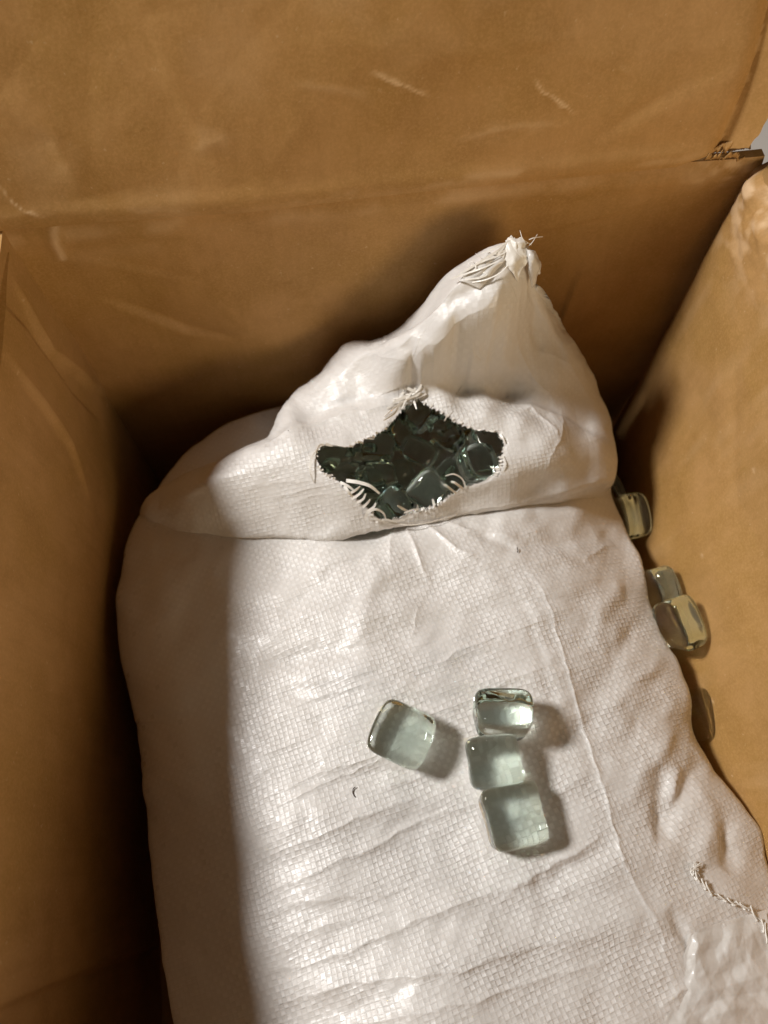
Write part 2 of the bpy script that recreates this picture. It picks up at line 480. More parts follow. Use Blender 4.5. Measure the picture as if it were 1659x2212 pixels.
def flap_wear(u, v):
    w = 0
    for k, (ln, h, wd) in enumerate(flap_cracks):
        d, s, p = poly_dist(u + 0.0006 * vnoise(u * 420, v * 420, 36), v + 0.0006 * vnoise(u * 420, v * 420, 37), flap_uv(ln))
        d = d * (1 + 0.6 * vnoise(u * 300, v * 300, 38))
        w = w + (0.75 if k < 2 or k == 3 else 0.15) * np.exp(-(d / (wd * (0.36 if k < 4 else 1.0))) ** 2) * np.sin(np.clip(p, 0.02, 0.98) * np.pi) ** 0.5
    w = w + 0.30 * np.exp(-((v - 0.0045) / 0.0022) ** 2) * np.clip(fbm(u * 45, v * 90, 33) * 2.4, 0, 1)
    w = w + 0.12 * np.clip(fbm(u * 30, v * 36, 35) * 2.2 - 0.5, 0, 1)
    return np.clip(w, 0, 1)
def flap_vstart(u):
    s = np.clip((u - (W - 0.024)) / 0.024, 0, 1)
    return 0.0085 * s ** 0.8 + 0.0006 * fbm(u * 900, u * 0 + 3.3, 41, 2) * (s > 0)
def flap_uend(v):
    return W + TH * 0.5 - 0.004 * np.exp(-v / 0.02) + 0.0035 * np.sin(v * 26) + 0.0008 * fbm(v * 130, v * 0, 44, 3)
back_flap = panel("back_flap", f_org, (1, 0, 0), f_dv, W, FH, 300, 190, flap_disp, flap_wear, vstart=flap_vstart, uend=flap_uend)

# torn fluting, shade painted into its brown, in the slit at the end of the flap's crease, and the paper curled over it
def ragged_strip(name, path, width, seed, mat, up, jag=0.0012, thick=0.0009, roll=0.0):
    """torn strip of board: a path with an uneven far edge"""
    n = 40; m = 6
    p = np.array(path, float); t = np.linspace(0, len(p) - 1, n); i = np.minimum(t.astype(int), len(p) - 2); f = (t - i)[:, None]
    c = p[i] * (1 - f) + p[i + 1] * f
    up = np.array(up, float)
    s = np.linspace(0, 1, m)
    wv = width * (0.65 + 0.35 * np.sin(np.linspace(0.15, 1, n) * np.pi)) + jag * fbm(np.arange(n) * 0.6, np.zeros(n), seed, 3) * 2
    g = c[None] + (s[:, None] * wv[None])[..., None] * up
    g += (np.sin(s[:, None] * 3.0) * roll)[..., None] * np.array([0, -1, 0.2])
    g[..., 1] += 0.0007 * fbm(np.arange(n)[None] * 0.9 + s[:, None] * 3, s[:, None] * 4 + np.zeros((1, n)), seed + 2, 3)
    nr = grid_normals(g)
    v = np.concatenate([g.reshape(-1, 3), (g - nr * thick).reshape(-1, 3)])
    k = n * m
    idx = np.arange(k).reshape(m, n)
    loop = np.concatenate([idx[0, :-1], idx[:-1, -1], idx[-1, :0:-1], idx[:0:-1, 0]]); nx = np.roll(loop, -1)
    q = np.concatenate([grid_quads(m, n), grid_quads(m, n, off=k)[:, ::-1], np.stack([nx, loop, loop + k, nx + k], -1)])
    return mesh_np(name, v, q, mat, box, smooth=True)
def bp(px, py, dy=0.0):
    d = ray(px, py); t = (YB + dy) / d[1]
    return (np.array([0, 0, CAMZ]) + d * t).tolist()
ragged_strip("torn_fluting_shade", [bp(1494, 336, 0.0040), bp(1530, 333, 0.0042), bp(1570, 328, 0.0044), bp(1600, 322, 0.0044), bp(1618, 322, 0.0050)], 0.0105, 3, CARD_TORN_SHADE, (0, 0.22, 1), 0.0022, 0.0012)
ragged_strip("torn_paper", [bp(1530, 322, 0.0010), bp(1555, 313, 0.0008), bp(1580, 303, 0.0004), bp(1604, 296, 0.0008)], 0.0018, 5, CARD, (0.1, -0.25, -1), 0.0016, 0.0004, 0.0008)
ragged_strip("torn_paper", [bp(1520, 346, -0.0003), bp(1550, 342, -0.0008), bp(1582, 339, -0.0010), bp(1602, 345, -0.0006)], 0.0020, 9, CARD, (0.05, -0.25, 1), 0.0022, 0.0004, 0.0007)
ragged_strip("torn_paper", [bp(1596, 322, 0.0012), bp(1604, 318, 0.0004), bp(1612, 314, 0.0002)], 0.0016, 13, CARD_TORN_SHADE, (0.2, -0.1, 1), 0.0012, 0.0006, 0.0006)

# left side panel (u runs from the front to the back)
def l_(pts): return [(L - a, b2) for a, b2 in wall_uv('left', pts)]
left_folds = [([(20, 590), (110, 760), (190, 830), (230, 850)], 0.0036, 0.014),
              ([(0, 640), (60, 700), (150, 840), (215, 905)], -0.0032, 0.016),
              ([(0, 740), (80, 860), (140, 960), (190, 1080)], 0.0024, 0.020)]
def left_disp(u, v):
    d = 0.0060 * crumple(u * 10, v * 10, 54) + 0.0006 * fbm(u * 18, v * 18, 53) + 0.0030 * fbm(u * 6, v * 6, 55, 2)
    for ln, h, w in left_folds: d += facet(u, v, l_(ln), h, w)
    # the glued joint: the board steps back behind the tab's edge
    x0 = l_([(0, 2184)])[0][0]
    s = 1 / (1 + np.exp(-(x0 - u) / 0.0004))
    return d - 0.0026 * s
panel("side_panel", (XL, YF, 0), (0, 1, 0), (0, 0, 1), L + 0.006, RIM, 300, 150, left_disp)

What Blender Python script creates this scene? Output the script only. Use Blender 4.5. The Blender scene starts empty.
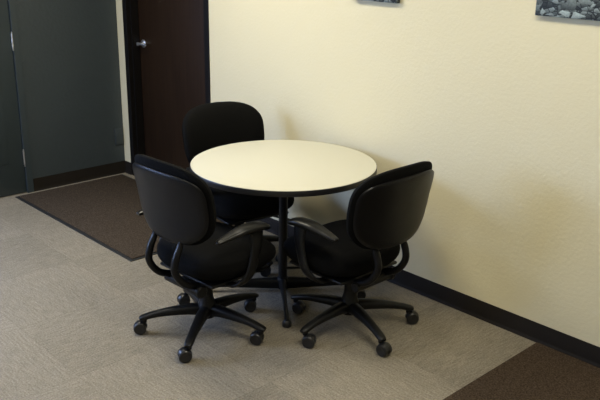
==========
→ Objective
Quote the entries above word for word. Leave the images out.

→ Answer to the exercise
Write part 2 of the bpy script that recreates this picture. It picks up at line 480. More parts follow. Use Blender 4.5. Measure the picture as if it were 1659x2212 pixels.
def flap_wear(u, v):
    w = 0
    for k, (ln, h, wd) in enumerate(flap_cracks):
        d, s, p = poly_dist(u + 0.0006 * vnoise(u * 420, v * 420, 36), v + 0.0006 * vnoise(u * 420, v * 420, 37), flap_uv(ln))
        d = d * (1 + 0.6 * vnoise(u * 300, v * 300, 38))
        w = w + (0.75 if k < 2 or k == 3 else 0.15) * np.exp(-(d / (wd * (0.36 if k < 4 else 1.0))) ** 2) * np.sin(np.clip(p, 0.02, 0.98) * np.pi) ** 0.5
    w = w + 0.30 * np.exp(-((v - 0.0045) / 0.0022) ** 2) * np.clip(fbm(u * 45, v * 90, 33) * 2.4, 0, 1)
    w = w + 0.12 * np.clip(fbm(u * 30, v * 36, 35) * 2.2 - 0.5, 0, 1)
    return np.clip(w, 0, 1)
def flap_vstart(u):
    s = np.clip((u - (W - 0.024)) / 0.024, 0, 1)
    return 0.0085 * s ** 0.8 + 0.0006 * fbm(u * 900, u * 0 + 3.3, 41, 2) * (s > 0)
def flap_uend(v):
    return W + TH * 0.5 - 0.004 * np.exp(-v / 0.02) + 0.0035 * np.sin(v * 26) + 0.0008 * fbm(v * 130, v * 0, 44, 3)
back_flap = panel("back_flap", f_org, (1, 0, 0), f_dv, W, FH, 300, 190, flap_disp, flap_wear, vstart=flap_vstart, uend=flap_uend)

# torn fluting, shade painted into its brown, in the slit at the end of the flap's crease, and the paper curled over it
def ragged_strip(name, path, width, seed, mat, up, jag=0.0012, thick=0.0009, roll=0.0):
    """torn strip of board: a path with an uneven far edge"""
    n = 40; m = 6
    p = np.array(path, float); t = np.linspace(0, len(p) - 1, n); i = np.minimum(t.astype(int), len(p) - 2); f = (t - i)[:, None]
    c = p[i] * (1 - f) + p[i + 1] * f
    up = np.array(up, float)
    s = np.linspace(0, 1, m)
    wv = width * (0.65 + 0.35 * np.sin(np.linspace(0.15, 1, n) * np.pi)) + jag * fbm(np.arange(n) * 0.6, np.zeros(n), seed, 3) * 2
    g = c[None] + (s[:, None] * wv[None])[..., None] * up
    g += (np.sin(s[:, None] * 3.0) * roll)[..., None] * np.array([0, -1, 0.2])
    g[..., 1] += 0.0007 * fbm(np.arange(n)[None] * 0.9 + s[:, None] * 3, s[:, None] * 4 + np.zeros((1, n)), seed + 2, 3)
    nr = grid_normals(g)
    v = np.concatenate([g.reshape(-1, 3), (g - nr * thick).reshape(-1, 3)])
    k = n * m
    idx = np.arange(k).reshape(m, n)
    loop = np.concatenate([idx[0, :-1], idx[:-1, -1], idx[-1, :0:-1], idx[:0:-1, 0]]); nx = np.roll(loop, -1)
    q = np.concatenate([grid_quads(m, n), grid_quads(m, n, off=k)[:, ::-1], np.stack([nx, loop, loop + k, nx + k], -1)])
    return mesh_np(name, v, q, mat, box, smooth=True)
def bp(px, py, dy=0.0):
    d = ray(px, py); t = (YB + dy) / d[1]
    return (np.array([0, 0, CAMZ]) + d * t).tolist()
ragged_strip("torn_fluting_shade", [bp(1494, 336, 0.0040), bp(1530, 333, 0.0042), bp(1570, 328, 0.0044), bp(1600, 322, 0.0044), bp(1618, 322, 0.0050)], 0.0105, 3, CARD_TORN_SHADE, (0, 0.22, 1), 0.0022, 0.0012)
ragged_strip("torn_paper", [bp(1530, 322, 0.0010), bp(1555, 313, 0.0008), bp(1580, 303, 0.0004), bp(1604, 296, 0.0008)], 0.0018, 5, CARD, (0.1, -0.25, -1), 0.0016, 0.0004, 0.0008)
ragged_strip("torn_paper", [bp(1520, 346, -0.0003), bp(1550, 342, -0.0008), bp(1582, 339, -0.0010), bp(1602, 345, -0.0006)], 0.0020, 9, CARD, (0.05, -0.25, 1), 0.0022, 0.0004, 0.0007)
ragged_strip("torn_paper", [bp(1596, 322, 0.0012), bp(1604, 318, 0.0004), bp(1612, 314, 0.0002)], 0.0016, 13, CARD_TORN_SHADE, (0.2, -0.1, 1), 0.0012, 0.0006, 0.0006)

# left side panel (u runs from the front to the back)
def l_(pts): return [(L - a, b2) for a, b2 in wall_uv('left', pts)]
left_folds = [([(20, 590), (110, 760), (190, 830), (230, 850)], 0.0036, 0.014),
              ([(0, 640), (60, 700), (150, 840), (215, 905)], -0.0032, 0.016),
              ([(0, 740), (80, 860), (140, 960), (190, 1080)], 0.0024, 0.020)]
def left_disp(u, v):
    d = 0.0060 * crumple(u * 10, v * 10, 54) + 0.0006 * fbm(u * 18, v * 18, 53) + 0.0030 * fbm(u * 6, v * 6, 55, 2)
    for ln, h, w in left_folds: d += facet(u, v, l_(ln), h, w)
    # the glued joint: the board steps back behind the tab's edge
    x0 = l_([(0, 2184)])[0][0]
    s = 1 / (1 + np.exp(-(x0 - u) / 0.0004))
    return d - 0.0026 * s
panel("side_panel", (XL, YF, 0), (0, 1, 0), (0, 0, 1), L + 0.006, RIM, 300, 150, left_disp)

What Blender Python script creates this scene? Output the script only. Use Blender 4.5. The Blender scene starts empty.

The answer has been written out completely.